K’s Jazz Days

K’s Jazz Days

ジャズを中心とした音楽と本の備忘録

山本勇樹監修:Quiet Corner (2014, シンコー) 静かなディスクガイド


 昨日アップしたラドカ・トネフを聴いていて、そういえば、って思いだしたのはこの本。HMVの無料配布誌を書籍化したもの、だそうだ。昨年11月末、ヴェトナムに出掛ける前に東京で一泊、した時に新刊本で購入したもの。それから放置していたので、改めて眺めてみた。

 基本的にはECMの世界、室内楽的な音楽、的な音楽を集めたもの。要は音のvectorが内向性のものを集めたもの。それを音の気分で章分け。 橋本徹さんの「Suburbia Suite」と同じ概念の編集本。ジャズ、南米音楽をはじめ、様々な音がコンパイルされた本。

 元来、この方向の音はこの数年求めていて、アギューレとかメーマリとかが記事として焦点が当てられている、この本に集められたディスクも多分、多くが気分に合うのだろうな、って思う。好著、に違いない。

 本の装丁や雰囲気もとても好み。そのような音を紹介する本なので白黒写真も綺麗。コントラスト、解像度が丁寧に処理されている。本全体でQuiet、な感じ。だけど残念なのは抑制気味の本の造りが、字のフォントも美しく反映されているのだけど、消え入るような小さい字体。残念なのだけど、視力が低下しているなかで読み続けるのは、とても辛い。まさに加齢を感じる瞬間。だから白黒のジャケットを眺めているだけなのだけど、もう少し何とかならないものだろうか。

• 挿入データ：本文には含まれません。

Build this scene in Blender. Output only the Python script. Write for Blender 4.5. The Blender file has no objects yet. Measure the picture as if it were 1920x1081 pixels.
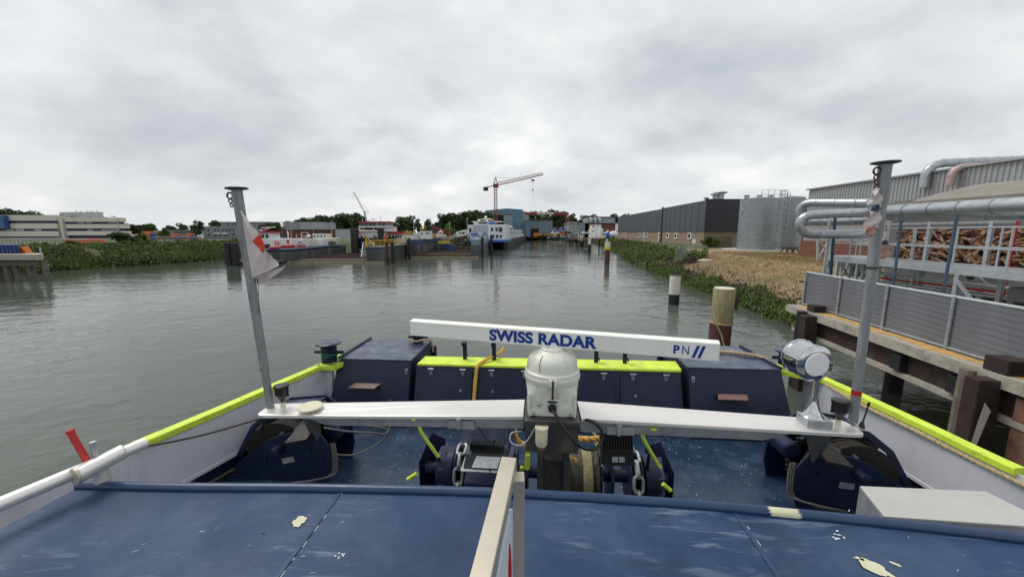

 本当は奏者のcreditとか、そんな情報も欲しいのだけど、Suburbia Suiteもそうだけど、ディスクガイドの顔をした私小説のような本なんだと思う。だから、それを覗き見しながら、自分も少し静かな気分を頂く、そんな使い方の本。冬の間、眺めているには丁度いい具合ではなかろうか。